The leading remark is, that there is no talking rationally about religions, and their respective properties and merits, without a reference to the grand question whether they are true or false; that is, whether, as professing to be a divine communication, any given system brings evidence of that origin, or does not. If a professed religion is destitute of this evidence, it is bad in its very radix: it is a wicked contrivance to impose, and assuredly for a bad purpose too, on the human mind; and this being the very basis of its character, it is idle and odious trifling to descant, in its favour, on a few things good in themselves, which it was impossible for even a system of falsehood to be framed without involving. The good maxims or sublime sentiments, occasionally found in a pagan religion, are but like the minor virtues which it is possible an impostor or murderer may possess, if the system as a whole is essentially founded in fraud, and maintains its existence by deceiving the understandings of its believers.
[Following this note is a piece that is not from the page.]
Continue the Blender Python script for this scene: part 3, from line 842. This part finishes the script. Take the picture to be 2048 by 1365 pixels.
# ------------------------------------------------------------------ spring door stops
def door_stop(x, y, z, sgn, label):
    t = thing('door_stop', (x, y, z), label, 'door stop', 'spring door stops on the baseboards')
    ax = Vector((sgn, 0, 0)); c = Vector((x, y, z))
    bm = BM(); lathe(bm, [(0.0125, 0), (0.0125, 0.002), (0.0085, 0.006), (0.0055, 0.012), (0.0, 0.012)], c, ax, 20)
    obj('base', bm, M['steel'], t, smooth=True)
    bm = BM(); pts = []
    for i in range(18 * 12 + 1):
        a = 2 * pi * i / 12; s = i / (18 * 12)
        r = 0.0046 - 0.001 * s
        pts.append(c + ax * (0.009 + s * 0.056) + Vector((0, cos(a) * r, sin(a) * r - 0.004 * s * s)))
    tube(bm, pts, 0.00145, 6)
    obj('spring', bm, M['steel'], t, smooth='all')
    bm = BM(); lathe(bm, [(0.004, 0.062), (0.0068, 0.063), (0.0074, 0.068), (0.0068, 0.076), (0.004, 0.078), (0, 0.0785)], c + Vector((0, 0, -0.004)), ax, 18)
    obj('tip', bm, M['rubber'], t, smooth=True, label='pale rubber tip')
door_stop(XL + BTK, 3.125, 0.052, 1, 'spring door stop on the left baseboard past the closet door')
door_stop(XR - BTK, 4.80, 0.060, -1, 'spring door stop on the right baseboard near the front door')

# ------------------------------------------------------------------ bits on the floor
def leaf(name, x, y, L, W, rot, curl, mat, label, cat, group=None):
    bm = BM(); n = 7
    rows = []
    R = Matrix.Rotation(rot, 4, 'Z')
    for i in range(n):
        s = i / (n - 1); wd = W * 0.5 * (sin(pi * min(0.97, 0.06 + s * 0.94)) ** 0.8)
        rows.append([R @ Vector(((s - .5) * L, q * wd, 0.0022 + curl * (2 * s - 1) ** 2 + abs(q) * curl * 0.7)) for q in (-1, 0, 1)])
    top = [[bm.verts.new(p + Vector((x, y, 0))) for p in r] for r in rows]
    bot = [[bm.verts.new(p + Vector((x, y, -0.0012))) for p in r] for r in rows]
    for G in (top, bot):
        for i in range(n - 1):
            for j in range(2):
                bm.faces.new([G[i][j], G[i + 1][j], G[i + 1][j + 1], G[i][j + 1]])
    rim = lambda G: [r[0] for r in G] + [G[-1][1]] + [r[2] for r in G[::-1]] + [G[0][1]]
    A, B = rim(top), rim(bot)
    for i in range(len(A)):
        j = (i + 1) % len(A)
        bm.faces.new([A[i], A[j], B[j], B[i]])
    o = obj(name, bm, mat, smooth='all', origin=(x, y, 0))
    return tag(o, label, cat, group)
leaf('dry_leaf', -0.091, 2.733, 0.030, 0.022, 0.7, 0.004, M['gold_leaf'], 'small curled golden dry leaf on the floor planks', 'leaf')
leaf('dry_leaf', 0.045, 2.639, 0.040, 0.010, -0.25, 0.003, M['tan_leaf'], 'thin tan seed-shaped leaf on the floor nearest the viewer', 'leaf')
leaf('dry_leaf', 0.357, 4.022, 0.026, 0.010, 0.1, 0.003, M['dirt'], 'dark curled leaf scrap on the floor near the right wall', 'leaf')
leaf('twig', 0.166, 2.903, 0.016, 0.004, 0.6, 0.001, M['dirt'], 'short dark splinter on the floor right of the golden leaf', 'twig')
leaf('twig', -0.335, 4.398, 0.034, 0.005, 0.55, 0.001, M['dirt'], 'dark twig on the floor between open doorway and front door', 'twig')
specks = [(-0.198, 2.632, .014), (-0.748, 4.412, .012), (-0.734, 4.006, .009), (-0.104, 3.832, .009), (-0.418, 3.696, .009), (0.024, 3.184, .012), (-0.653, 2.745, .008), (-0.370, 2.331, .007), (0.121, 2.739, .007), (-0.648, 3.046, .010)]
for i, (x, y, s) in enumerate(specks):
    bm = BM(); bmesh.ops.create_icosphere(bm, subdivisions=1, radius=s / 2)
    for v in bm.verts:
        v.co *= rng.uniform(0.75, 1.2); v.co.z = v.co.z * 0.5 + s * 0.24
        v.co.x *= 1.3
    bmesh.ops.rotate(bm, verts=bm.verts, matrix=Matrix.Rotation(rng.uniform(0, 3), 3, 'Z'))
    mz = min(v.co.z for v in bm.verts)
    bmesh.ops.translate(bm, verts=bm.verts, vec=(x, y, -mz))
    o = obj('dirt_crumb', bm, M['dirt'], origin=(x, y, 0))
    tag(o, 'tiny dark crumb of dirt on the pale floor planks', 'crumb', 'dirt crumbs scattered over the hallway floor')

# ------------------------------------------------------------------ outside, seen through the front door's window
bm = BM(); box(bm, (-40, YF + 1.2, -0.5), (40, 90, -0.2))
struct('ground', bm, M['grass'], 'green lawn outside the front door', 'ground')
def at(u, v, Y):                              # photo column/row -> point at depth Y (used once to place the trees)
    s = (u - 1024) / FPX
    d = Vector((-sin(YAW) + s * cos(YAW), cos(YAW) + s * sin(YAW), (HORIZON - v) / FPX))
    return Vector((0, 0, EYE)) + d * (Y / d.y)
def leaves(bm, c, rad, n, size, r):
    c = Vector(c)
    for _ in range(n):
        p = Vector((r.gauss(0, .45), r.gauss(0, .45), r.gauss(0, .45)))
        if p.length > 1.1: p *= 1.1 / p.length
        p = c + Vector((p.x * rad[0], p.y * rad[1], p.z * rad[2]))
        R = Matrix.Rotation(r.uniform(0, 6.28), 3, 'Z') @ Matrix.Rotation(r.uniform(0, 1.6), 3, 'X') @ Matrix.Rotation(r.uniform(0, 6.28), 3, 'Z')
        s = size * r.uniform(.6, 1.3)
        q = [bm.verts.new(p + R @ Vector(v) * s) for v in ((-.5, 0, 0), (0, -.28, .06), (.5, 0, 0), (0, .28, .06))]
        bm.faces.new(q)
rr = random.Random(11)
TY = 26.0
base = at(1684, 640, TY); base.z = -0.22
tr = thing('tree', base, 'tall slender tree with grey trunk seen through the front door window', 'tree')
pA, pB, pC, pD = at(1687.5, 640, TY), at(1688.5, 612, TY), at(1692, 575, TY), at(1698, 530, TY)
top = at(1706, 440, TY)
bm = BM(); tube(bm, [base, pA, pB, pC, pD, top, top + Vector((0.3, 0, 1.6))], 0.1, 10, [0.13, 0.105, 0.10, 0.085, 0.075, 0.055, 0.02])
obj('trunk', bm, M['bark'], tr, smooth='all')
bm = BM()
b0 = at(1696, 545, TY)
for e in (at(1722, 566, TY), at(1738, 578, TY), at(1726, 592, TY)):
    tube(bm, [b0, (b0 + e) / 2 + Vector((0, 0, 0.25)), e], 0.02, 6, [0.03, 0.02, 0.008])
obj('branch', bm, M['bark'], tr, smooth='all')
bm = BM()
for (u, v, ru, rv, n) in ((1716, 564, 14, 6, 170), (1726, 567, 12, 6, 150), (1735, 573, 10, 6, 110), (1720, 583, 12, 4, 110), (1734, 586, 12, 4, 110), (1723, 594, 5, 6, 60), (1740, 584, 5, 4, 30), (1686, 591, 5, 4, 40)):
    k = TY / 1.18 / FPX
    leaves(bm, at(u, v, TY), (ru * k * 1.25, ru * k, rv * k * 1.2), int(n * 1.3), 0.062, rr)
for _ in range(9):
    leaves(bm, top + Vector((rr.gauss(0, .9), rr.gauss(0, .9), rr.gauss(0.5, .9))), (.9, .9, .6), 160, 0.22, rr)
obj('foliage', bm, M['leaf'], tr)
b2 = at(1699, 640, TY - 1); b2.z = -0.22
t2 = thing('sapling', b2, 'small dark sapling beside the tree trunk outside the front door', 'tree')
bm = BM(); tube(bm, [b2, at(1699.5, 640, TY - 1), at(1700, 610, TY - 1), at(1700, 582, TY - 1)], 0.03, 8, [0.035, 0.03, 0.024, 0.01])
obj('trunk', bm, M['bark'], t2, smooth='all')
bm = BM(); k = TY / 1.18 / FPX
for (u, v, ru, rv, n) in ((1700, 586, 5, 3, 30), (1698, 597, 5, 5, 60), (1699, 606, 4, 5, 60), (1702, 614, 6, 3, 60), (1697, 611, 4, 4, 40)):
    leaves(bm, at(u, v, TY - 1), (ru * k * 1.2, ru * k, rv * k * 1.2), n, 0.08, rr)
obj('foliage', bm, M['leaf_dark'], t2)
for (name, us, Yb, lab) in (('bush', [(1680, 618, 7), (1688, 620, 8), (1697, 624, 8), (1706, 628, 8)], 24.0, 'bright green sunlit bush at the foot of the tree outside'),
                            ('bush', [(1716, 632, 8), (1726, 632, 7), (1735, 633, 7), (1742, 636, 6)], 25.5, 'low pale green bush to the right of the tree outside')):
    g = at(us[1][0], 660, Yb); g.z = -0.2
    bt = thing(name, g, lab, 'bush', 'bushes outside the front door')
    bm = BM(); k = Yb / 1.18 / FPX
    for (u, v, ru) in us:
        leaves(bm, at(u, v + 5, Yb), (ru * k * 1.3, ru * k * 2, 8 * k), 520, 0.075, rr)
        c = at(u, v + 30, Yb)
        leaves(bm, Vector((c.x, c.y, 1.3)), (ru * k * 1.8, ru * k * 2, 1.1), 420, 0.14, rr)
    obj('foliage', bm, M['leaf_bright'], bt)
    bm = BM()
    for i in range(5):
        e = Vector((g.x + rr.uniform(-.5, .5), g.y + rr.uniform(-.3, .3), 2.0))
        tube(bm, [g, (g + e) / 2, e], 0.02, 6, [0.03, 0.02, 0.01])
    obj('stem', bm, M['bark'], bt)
And this is the demonstrable character of all religions on earth, but one *: that one brings with it a prodigious force of evidence that it is what it professes to be, a direct communication from the Almighty; in other words, that it is authentic as a whole : there is therefore no longer any kind of competition or comparison between that one, and any other systems assuming the name of religion. Set in contrast with them, it is not to be considered as differing from them in degree, but in the very essence of its institution. It comes authoritatively from the Omnipotent; they blaspheme him by falsely proclaiming that they do so. To put down, then, the impious jargon in favour of the Hindoo "religion," we have only to say that that re

* The Jewish is of course considered as included with the Christian religion.